Researchers at Linkoping University in Sweden, in cooperation with German and American researchers, have succeeded in both initialising and reading nuclear spins, relevant to qubits for quantum computers, at room temperature.

A quantum computer is controlled by the laws of quantum physics; it promises to perform complicated calculations, or search large amounts of data, at a speed that exceeds by far those that today's fastest supercomputers are capable of.

"You could say that a quantum computer can think several thoughts simultaneously, while a traditional computer thinks one thought at a time," says Professor Weimin Chen, one of the main authors of the study.
 

A traditional computer stores, processes and sends all information in the form of bits, which can have a value of 1 or 0. But in the world of quantum physics, at the nano- and atomic level, other rules prevail and a bit in a quantum computer - a qubit - can have any value between 1 and 0.

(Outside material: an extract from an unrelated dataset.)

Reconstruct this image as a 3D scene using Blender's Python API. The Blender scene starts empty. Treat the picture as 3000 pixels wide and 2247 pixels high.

A spin-based qubit makes use of the fact that electrons and atomic nuclei rotate around their own axes - they have a spin.

The first step in building a quantum computer is to assign each qubit a well-defined value, either 1 or 0. Starting, or initiating, the spin-based qubits then requires all the atomic nuclei to spin in the same direction, either 'up' or 'down'.

The most common method for polarising nuclear spin is called dynamic nuclear polarisation; this means that the electrons' spin simply influences the nucleus to spin in the same direction.

The main problem is that the spin orientation in the electrons can easily be lost at room temperature, since it is sensitive to disruptions from its surroundings.

Researchers have now discovered a way of getting around this problem.

With the help of the spin filter that works at room temperature, they have now succeeded in producing a flow of free electrons with a given spin in a material - in this case GaNAs (gallium nitrogen arsenide).

The spin polarisation is so strong that it creates a strong polarisation of the nuclear spin in extra Ga atoms that are added as defects in the material - and this takes place at room temperature.

This is the first time that strong nuclear spin polarisation of a defect atom in a solid is demonstrated at room temperature by spin-polarised conduction electrons.

The study was published in the journal Nature Communications.